Wednesday, August 24, 2011

Lost in Translation

A few mornings ago, I woke to the sound of our part time maid Ah Chuan screaming at Saffy. It says something about how immune I was to the whole thing that I flipped over and went back to sleep for another ten minutes.

When I finally dragged myself out of bed and into the living room, I found Ah Chuan standing over Saffy waving her arms and shouting at the top of her voice in Hokkien. Saffy nodded and smiled reassuringly at Ah Chuan.

“Really?” said Saffy, who doesn’t speak a word of Hokkien. “That’s so interesting! Oh there, you are, Jason. What’s she saying?”

“Why are you asking me?” I said. “My Hokkien is as good as your’s!”

“The way she’s yelling, you’d think I’d just peed in her soup, or something!” Saffy said cheerfully and shouted back at Ah Chuan, “Would you like some coffee?”

Ah Chuan came to us highly recommended by one of the secretaries in my office who’d heard that I was desperately in need of someone to clean my flat. Though I’d only just moved in with Saffy and Amanda, it became clear very quickly that none of us knew how to clean. The first day Ah Chuan showed up on our doorstep, she immediately started screaming at the top of her voice and scared us half to death.

Saffy ran to her room and rang the police, while I retreated to the kitchen and eyed the knife rack. We should have taken our cue from my beloved adopted mongrel dog Pooch who immediately flipped over onto his back and, with a shaggy wag of his tail, invited Ah Chuan to rub his belly.

Thank God, Amanda arrived just in time to translate. “She’s saying that we’re all too thin and that we should be eating more and did we, uhm, oh yeah, did we want her to make us soup when she comes to clean?”

“Why is she yelling at us?” Saffy shouted from behind her locked bedroom door.

“That’s just the way she talks.”

“Really?” Saffy asked, poking her head out. “My God, if this is her being pleasant, what’s she like when she’s mad?”

“She’ll be whispering, I imagine,” Amanda said. “That’s when we should all be very scared.”

And that was that. Since that day, every Thursday, Ah Chuan will show up at the flat at 7.30 am. She takes one look at the mess and then starts yelling. She seems to save the worst for Saffy which, according to a very put out Amanda, means that Saffy is her favourite.

“She says you’re too thin and wants to know why you are still single!” Amanda translated in the second week, after a particularly virulent stream from Ah Chuan.

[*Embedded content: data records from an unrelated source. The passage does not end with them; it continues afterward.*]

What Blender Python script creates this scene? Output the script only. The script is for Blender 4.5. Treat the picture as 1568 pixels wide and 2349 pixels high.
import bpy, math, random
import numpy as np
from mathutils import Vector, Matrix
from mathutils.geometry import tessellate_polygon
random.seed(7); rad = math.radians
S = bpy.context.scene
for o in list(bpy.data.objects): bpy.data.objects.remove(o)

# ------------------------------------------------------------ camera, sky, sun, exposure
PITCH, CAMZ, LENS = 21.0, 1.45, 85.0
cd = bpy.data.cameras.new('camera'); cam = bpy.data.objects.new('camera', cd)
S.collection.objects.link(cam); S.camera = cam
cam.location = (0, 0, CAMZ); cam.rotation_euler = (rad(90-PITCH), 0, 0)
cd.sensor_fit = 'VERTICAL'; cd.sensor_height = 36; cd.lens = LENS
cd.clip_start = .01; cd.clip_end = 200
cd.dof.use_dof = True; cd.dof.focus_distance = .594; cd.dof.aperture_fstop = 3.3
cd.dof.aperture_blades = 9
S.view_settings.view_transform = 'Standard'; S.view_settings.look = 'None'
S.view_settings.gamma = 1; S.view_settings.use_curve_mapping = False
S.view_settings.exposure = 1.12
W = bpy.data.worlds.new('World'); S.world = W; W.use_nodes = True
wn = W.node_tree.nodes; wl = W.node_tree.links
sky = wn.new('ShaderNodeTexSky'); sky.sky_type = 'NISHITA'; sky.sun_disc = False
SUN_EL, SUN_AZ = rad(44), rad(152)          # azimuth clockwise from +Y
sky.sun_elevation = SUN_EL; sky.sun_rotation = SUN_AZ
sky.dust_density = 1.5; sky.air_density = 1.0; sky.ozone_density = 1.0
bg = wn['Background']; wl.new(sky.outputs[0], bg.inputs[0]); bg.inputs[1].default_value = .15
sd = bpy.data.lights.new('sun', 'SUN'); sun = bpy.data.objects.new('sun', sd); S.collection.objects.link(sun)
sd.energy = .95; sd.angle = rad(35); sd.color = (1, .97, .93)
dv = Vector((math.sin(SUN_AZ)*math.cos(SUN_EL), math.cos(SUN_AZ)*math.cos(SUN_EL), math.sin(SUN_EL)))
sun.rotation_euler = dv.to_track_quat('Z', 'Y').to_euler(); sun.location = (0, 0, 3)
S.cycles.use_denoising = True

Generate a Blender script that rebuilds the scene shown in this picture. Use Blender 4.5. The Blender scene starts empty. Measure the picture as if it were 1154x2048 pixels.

Saffy’s impressive bosom inflated. “Oh my God, she thinks I’m thin? I love this woman! Thank you very much!” she shouted back at Ah Chuan under the assumption that if you say something loud enough, the other person will understand everything you say, and that’s been pretty much the volume of their conversations ever since.

The fact that Ah Chuan’s can’t speak a word of English and Saffy’s Hokkien is limited to swear words she picks up from the courier man at her office doesn’t seem to bother either of them. Every so often, Amanda will translate, but by and large, they seem to get on like a house on fire.

“I’m surprised the neighbours haven’t called the police on us yet,” Amanda said the other day while Saffy and Ah Chuan yelled pleasantries at one another. “It almost sounds like someone is being killed!”

Saffy was showing Ah Chuan some photos she’d taken during a weekend trip she’d taken in Bali with her new boyfriend Brad. “Isn’t he cute?” she sang in a note that technically only dogs should have been able to hear.

Ah Chuan bellowed back something. Saffy looked at Amanda who sighed.

“She says he’s puny and she wants to know why he looks like an angmoh.”

“His mother is German!” Saffy shrieked happily, but you could tell from Ah Chuan’s expression that Saffy was much too good for the likes of Bradley who couldn’t even claim full Chinese ancestry. And as if to prove her point, her only comment – “Ridiculous!” – was delivered several octaves lower. Saffy glowed at all the attention she was getting.

Saffy later said there are moments when she literally believes that she was switched at birth and that Ah Chuan is her real mother to which Amanda said that it’s exactly the sort of inflammatory statement that gets people disinherited.